How does it do that? Let's look at the definition:
pub fn black_box<T>(dummy: T) -> T {
// we need to "use" the argument in some way LLVM can't
// introspect.
unsafe { asm!("" : : "r"(&dummy)) }
dummy
}
I'd be lying if I were to pretend I understand this piece of code completely, but it goes something like that: we insert empty inline assembly (not a single instruction) but tell Rust (which tells LLVM) that this piece of assembly uses the variable dummy
. This makes it impossible for the optimizer to reason about the variable. Stupid compiler, so easy to deceive, muhahahaha! If you want another explanation, Chandler Carruth explained the dark magic at CppCon 2015.
So how do you use it now?

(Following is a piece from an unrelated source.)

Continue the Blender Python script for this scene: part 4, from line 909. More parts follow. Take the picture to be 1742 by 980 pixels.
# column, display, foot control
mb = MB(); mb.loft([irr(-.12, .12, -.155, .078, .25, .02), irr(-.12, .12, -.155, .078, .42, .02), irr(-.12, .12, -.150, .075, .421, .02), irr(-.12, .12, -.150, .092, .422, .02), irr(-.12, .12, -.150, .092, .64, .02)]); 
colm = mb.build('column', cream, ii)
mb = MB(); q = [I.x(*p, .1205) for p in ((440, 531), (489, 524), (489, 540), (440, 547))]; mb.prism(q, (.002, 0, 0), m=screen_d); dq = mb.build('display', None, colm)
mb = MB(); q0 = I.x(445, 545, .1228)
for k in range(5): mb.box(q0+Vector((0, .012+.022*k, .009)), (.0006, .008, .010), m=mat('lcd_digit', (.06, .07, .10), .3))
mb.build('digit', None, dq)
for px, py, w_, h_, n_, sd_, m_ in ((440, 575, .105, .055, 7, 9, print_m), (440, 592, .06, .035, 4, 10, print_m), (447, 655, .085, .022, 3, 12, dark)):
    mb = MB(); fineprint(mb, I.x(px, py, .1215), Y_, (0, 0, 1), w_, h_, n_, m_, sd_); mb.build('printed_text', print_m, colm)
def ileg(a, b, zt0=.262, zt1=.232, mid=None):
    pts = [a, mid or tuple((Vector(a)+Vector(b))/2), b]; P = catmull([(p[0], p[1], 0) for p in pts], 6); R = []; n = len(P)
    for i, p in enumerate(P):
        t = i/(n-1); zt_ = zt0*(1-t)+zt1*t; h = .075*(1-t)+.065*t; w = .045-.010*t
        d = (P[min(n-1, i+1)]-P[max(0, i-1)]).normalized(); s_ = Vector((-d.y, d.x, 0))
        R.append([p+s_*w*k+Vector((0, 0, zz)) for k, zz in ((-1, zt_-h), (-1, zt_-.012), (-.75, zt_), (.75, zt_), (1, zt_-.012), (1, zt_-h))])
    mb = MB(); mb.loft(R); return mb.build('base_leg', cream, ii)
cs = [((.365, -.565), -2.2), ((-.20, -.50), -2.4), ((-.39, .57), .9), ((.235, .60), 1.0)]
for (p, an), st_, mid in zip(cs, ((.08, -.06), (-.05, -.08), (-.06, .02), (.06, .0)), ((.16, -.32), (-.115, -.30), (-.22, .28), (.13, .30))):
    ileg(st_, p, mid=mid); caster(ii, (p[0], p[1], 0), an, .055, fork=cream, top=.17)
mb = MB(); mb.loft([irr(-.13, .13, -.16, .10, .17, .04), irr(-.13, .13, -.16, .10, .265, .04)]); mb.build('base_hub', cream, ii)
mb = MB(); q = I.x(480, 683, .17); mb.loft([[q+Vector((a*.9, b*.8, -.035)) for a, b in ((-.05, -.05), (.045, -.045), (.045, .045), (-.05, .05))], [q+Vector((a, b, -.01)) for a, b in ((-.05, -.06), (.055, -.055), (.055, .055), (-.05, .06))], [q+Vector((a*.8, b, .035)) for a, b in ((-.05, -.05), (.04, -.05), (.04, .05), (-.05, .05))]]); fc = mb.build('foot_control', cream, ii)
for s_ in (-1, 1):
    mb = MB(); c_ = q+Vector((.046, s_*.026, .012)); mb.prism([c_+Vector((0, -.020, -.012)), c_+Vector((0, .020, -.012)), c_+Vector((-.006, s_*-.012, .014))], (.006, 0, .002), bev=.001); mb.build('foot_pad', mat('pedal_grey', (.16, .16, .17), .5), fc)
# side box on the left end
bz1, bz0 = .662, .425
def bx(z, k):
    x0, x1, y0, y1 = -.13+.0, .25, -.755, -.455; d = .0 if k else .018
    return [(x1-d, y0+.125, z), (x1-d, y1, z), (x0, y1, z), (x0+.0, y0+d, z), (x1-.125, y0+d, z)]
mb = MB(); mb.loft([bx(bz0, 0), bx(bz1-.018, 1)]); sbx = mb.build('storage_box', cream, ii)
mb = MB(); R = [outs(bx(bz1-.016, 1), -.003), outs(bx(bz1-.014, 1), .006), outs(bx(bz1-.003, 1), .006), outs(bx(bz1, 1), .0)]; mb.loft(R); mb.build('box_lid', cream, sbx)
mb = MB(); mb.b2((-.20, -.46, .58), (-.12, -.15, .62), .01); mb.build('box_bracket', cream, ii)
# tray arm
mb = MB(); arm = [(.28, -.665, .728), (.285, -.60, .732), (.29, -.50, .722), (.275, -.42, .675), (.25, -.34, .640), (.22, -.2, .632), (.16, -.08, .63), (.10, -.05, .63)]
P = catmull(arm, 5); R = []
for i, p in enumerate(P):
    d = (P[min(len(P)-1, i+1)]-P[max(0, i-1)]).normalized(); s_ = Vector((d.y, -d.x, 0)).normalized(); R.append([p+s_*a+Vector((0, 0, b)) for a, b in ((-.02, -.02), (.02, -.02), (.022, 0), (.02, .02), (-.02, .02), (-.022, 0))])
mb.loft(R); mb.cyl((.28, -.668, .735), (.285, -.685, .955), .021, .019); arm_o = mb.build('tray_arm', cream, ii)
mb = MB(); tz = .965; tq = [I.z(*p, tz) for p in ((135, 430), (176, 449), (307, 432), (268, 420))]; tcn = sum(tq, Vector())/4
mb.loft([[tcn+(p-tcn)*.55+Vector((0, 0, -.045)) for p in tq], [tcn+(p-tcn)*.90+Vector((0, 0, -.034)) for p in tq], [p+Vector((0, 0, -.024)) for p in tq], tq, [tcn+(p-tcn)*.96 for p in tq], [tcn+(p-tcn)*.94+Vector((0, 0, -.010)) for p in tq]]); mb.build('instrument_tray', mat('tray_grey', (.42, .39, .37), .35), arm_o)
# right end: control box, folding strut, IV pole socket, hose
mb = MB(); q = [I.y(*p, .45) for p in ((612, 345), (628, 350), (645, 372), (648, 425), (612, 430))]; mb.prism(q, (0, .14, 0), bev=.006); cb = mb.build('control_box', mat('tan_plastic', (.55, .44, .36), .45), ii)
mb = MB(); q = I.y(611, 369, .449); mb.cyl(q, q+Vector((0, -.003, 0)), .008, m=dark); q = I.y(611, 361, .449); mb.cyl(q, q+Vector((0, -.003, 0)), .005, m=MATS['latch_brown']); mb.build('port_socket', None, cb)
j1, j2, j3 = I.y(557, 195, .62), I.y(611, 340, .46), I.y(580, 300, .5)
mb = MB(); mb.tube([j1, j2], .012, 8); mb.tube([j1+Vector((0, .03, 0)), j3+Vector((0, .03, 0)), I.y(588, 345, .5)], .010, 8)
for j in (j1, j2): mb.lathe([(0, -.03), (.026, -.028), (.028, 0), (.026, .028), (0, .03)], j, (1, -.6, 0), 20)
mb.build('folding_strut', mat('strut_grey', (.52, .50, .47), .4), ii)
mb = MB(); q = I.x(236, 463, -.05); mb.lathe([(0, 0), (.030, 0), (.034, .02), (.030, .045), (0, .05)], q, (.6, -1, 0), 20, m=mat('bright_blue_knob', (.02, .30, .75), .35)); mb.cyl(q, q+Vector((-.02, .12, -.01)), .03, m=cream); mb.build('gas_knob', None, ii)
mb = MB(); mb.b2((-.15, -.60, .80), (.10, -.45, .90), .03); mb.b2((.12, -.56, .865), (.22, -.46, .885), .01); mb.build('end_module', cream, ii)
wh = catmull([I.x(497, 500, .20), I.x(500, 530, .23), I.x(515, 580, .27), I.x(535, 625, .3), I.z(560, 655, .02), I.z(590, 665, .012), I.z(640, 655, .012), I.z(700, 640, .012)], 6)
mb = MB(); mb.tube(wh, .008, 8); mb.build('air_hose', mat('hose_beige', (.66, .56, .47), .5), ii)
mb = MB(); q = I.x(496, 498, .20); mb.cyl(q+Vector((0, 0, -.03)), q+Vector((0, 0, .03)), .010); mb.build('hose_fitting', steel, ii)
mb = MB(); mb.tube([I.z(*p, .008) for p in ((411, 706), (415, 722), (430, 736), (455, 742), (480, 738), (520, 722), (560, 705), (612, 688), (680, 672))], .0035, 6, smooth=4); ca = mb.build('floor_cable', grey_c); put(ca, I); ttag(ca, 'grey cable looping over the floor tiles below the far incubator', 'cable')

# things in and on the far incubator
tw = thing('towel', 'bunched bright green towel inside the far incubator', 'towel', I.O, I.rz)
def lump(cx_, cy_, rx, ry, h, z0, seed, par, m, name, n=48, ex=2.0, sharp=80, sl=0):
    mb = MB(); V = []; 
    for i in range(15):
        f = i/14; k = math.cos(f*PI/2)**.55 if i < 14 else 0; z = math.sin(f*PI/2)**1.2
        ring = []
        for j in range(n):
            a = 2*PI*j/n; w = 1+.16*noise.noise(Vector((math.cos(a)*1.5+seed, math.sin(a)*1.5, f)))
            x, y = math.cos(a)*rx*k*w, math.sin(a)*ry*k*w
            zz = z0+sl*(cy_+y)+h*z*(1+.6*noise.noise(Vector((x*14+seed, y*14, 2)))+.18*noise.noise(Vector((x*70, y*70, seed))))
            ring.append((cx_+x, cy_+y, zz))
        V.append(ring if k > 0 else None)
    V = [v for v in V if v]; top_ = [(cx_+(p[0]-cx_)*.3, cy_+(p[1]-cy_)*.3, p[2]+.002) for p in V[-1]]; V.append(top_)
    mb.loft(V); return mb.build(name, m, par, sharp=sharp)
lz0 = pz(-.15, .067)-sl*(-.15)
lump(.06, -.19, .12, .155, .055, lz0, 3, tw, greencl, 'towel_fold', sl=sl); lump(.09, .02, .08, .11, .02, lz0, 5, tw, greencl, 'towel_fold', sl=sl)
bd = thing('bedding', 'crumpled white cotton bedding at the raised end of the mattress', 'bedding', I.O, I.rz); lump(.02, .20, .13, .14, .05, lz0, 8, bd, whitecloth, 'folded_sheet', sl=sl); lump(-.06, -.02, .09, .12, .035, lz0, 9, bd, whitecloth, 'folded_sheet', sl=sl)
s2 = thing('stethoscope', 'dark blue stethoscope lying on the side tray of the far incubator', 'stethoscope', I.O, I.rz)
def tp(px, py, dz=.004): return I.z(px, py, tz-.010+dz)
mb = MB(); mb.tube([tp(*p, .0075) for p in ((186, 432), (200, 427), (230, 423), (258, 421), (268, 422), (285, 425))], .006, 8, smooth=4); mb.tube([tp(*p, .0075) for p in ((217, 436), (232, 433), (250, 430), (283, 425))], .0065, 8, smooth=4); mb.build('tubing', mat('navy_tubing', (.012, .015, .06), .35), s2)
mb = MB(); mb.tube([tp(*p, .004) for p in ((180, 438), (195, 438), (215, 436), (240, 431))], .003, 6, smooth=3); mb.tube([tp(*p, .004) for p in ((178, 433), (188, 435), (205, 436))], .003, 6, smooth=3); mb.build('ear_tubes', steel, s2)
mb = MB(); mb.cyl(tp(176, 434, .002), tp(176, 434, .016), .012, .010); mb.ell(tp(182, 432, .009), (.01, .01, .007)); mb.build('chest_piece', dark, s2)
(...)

Just use it for some kind of value... anything that goes through black_box()
needs to be calculated. How about something like this?
black_box(my_function());
The return value of my_function()
needs to be calculated, because the compiler can't prove it's useless! So the function call won't be removed. Note however, that you have to use unstable features (either the test
crate or inline asm to write the function yourself) or use FFI. I certainly wouldn't ship this kind of code in a production library, but it's certainly useful for testing purposes!